Podobnie może być z popieraniem kandydatów mniejszych partii. Oprócz Clinton i Trumpa o prezydenturę walczą jeszcze reprezentujący Partię Libertariańską Gary Johnson i kandydatka Partii Zielonych Jill Stein (oraz spora grupa osób, które nie mają nawet teoretycznych szans na zwycięstwo, bo są zarejestrowane w zbyt małej liczbie stanów). Obydwoje nie tylko nie wygrają, ale zapewne nawet nie zdobędą żadnego głosu elektorskiego, niemniej jednak rosnąca liczba Amerykanów uważa ich za alternatywę dla coraz bardziej spolaryzowanego, dwupartyjnego układu. Na Johnsona zamierza głosować 8–10 proc. wyborców, a na Stein – 2–3 proc., więc mogą oni odebrać komuś szansę na zwycięstwo. Spora część elektoratu Sandersa może poprzeć kogoś z tej dwójki, uznając, że to bardziej zgodne z ich sumieniem niż głosowanie na Clinton. Tym bardziej że programy Johnsona (w kwestiach światopoglądowych), a jeszcze bardziej Stein przynajmniej częściowo są zbieżne z hasłami Sandersa.
Wreszcie pewna część zwolenników senatora z Vermont może wręcz zagłosować na Trumpa, choć są oni postaciami z przeciwnych biegunów. We wspomnianym sondażu Pew Research Center taki zamiar zadeklarowało 8 proc. wyborców Sandersa. To niby niewiele, ale jest to ponad milion ludzi, co biorąc pod uwagę, że przed czterema laty Barack Obama pokonał Mitta Romneya różnicą 5 mln głosów, nie jest nieznaczącym marginesem.
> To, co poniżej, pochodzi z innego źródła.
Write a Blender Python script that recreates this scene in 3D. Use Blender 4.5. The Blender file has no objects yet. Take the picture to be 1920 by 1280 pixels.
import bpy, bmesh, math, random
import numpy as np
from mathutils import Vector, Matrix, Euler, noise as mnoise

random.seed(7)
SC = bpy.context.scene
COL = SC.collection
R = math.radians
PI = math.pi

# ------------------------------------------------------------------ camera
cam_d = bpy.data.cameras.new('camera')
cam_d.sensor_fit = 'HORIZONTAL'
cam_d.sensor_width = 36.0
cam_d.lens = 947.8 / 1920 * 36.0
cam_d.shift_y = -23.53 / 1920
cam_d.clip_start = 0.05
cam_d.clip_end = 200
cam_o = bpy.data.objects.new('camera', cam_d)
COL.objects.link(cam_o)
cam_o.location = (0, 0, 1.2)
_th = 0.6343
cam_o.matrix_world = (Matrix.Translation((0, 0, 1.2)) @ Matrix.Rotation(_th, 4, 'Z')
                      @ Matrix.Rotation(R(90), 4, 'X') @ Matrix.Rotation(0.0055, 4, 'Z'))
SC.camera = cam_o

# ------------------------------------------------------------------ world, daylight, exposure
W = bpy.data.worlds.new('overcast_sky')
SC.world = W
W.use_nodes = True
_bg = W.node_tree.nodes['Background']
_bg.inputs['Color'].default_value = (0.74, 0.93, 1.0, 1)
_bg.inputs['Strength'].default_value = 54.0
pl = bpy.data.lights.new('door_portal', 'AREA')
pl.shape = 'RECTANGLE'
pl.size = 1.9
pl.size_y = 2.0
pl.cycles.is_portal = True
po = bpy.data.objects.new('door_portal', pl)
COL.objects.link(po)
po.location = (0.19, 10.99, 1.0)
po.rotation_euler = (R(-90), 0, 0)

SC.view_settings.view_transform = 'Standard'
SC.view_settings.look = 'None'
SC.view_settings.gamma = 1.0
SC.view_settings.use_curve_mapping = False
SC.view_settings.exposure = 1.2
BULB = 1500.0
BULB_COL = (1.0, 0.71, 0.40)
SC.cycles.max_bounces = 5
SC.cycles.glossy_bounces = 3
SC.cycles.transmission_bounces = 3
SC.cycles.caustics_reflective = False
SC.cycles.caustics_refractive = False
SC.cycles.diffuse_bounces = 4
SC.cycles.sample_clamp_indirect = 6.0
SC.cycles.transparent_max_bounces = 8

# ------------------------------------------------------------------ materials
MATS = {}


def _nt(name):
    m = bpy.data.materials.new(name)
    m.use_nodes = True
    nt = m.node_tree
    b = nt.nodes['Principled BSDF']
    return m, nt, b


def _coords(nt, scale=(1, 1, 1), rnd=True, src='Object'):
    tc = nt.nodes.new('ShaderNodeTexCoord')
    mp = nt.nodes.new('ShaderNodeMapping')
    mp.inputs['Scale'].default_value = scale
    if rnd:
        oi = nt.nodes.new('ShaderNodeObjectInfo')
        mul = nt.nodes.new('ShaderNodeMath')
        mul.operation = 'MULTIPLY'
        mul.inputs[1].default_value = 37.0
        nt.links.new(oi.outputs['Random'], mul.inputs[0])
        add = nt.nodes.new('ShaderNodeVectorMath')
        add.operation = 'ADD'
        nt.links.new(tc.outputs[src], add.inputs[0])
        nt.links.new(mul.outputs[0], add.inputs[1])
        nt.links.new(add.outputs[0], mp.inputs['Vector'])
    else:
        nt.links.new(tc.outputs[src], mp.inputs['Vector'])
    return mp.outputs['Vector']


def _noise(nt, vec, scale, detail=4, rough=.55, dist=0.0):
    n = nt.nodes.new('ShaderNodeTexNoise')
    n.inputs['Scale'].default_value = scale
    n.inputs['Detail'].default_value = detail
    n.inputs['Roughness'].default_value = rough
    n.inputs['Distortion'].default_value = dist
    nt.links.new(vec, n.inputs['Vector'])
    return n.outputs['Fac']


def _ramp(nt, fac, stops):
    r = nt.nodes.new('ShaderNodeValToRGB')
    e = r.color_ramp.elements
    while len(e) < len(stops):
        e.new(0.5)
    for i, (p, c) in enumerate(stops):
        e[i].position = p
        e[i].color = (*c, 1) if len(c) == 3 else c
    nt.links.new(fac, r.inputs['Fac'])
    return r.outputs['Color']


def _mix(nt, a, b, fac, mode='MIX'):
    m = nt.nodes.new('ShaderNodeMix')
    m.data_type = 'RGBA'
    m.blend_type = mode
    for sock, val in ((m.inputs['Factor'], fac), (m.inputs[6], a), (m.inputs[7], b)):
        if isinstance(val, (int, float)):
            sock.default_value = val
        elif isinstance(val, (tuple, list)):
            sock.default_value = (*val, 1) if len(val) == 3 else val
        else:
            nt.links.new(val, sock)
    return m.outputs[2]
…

Dla tej części wyborców Sandersa, którzy czują się wykluczeni, są zmęczeni waszyngtońską polityką i chcą rewolucji społecznej, Trump – mówiący prostym językiem kandydat z zewnątrz – jest lepszą alternatywą niż Clinton będąca uosobieniem politycznego establishmentu. Zdarzają się też takie głosy wśród wyborców Sandersa, że jeśli teraz wygra Trump, to za cztery lata demokraci wystawią prawdziwie postępowego kandydata i wtedy na zasadzie odreagowywania odniosą zwycięstwo miażdżące.
Clinton do tej pory zakładała, że wyborcy Sandersa mimo wszystko ją poprą. Ale ta pewność siebie może być zgubna. Pierwsze dwa sondaże po zakończeniu konwencji demokratów pokazały, że odzyskała ona prowadzenie (ma w nich odpowiednio 3 i 5 pkt przewagi nad Trumpem), ale jest ono zbyt małe, by spokojnie myśleć o listopadzie.